Before signing the orders it is appropriate to make some observations as to the significance of this event. Whilst the making of the orders is the end of a very long legal saga, it is the beginning of a new set of challenges for the Karajarri people in utilising the legal recognition which comes with the making of the determination.

The signing of the orders is the legal act which brings to a close this part of legal and Karajarri history. In closing, I repeat what I said on the 12th of February 2002 concerning the deep significance of this day.

The people of Australia, through laws made by our elected representatives in parliament, have recognised that indigenous people have rights and interests in land. The law sets out the circumstances in which the rights of those people are recognised and gives the Federal Court the power to determine when those circumstances exist. This law does not grant land rights to Aboriginal people. It creates nothing new with respect to the land.
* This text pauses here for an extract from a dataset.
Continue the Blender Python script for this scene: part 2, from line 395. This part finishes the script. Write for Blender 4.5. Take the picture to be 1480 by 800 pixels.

It recognises long standing traditional rights and interests under Aboriginal law.

Today is the day of formal recognition under the laws of Australia by all the people of Australia of the ancient rights and interests of the Karajarri people in their land. It is a moment of celebration and joy for all Australians. This act of recognition is a foundation upon which reconciliation is being built. I am immensely proud that my signature on these orders will carry the message of the Australian people to the Karajarri people that justice is now being done.

I will now sign the formal orders of the Court which give rise to a determination of native title in favour of the Karajarri people in respect of the Determination Area B.